Circa 12mila imprese invisibili sono fallite l’anno scorso. Lo dice l’ottima Cgia di Mestre.Sempre l’anno scorso,secondo la Coldiretti, hanno chiuso i battenti 50mila imprese agricole.

Mal contati sono 100mila posti di lavoro che si sono volatilizzati. Sono tutti figli di un Dio minore. Valgono due volte il numero dei dipendenti Fiat. Eppure non sono loro a riempire le piazze televisive. Non sono loro a innescare dibattiti sociologici. Non è per loro che si modifica l’articolo 18. Non sono loro che vogliono più tasse. Non sono loro che considerano i propri dipendenti dei nemici da sfruttare.

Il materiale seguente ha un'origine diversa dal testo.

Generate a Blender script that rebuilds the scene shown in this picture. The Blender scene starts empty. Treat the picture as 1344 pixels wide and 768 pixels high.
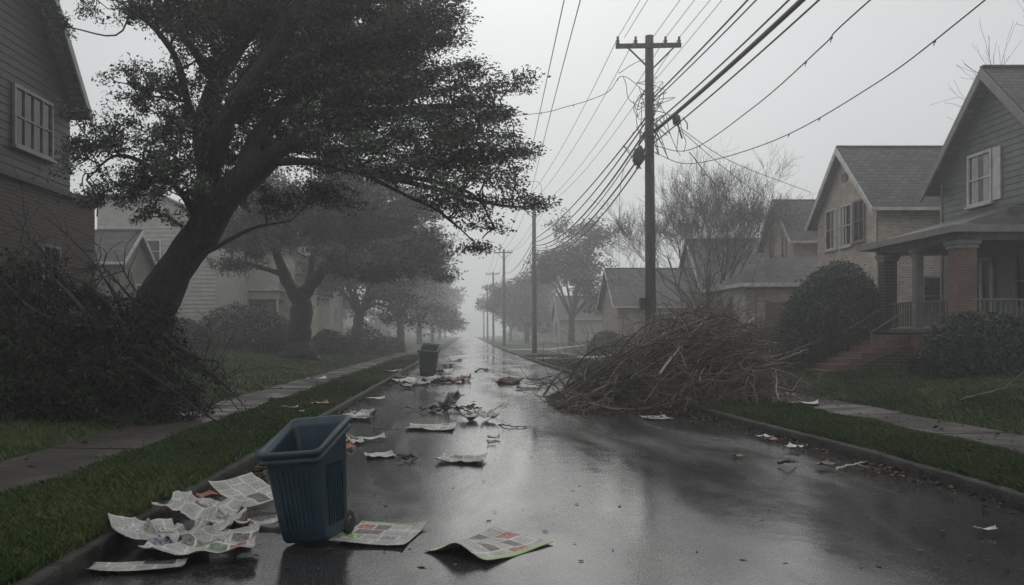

Sono invisibili e soli. Chiudono e soffrono senza un alito di indignazione. Qualche volta viene un’improvvisa voglia di occuparsene quando si danno fuoco, si impiccano, si sparano alle tempie.Ma la rottura della tela dell’indifferenza viene subito accomodata, quasi si avesse paura di fare i conti con ciò che siamo.

L’Italia ha vergogna dei suoi invisibili. L’Italia disprezza e non capisce chi è fuori dal cliche padrone-dipendente. Chiudono i battenti senza che nessuno dica nulla. E loro stessi non urlano a nessuno il proprio disagio. Lo confinano nei drammi di piccole storie familiari, nel chiuso delle mura domestiche. Perdono il lavoro e un sogno di indipendenza e vedono gli intellettuali che parlano del disagio operaio, dei cassintegrati. Loro che sono gli operai del nostro successo a cui non è stato fornito alcun ammortizzatore sociale. Loro sono i rifiuti del politicamente corretto che per anni ha sostenuto la loro incapacità di fare sistema, di fare ricerca, di creare ricchezza. Si è visto dove sono finiti gli altri. Ma non si vede e non si sente dove finiscono i nostri centomila piccoli imprenditori e collaboratori che dall’oggi al domani non si trovano in tasca più nulla.

Si ammazzano perché non hanno neanche un nemico preciso da odiare. La banca che non gli concede il prestito, lo Stato che gli impone obblighi, le grandi imprese che non li pagano, i funzionari pubblici che li considerano un numero, sono il nemico. Sono sommersi, sopraffatti dal «sistema». Si muore a causa del sistema. Non c’è un obiettivo preciso da combattere; c’è un sistema che ti ammazza. Sono soli, isolati, ma sono tanti.

Commercianti, artigiani, piccoli imprenditori del settore manifatturiero, partite Iva dei servizi, agricoltori, edili sono distrutti dalla crisi economica. Sono i precari della nostra società a cui però non è attribuito alcun merito e alcuna riconoscenza. Sono imprenditori e dunque per definizione ricchi e sfruttatori. Escono le statistiche sui redditi dei lavoratori dipendenti che superano quelli degli indipendenti. E tutti a gridare sull’ingiustizia di una foto che denuncerebbe la diffusa evasione fiscale della nostra società. Nessuno che laicamente ragioni, che comprenda la difficoltà, anche economica, di fare impresa in Italia. Tutti ubriacati dal racconto di un mercato fatto solo di contrapposizione di interessi, di buoni e cattivi. Non ci si rende conto di quanto sia difficile per circa sei milioni di piccole imprese comprarsi un lavoro: quello che si fa ogni mattina quando si alza la serranda della propria attività o si accende una macchina nella propria bottega.

E la politica è lontana, lontanissima. Imprigionata in quella tenaglia del consenso per cui il grido di mille piccoli che saltano è solo fastidioso rumore.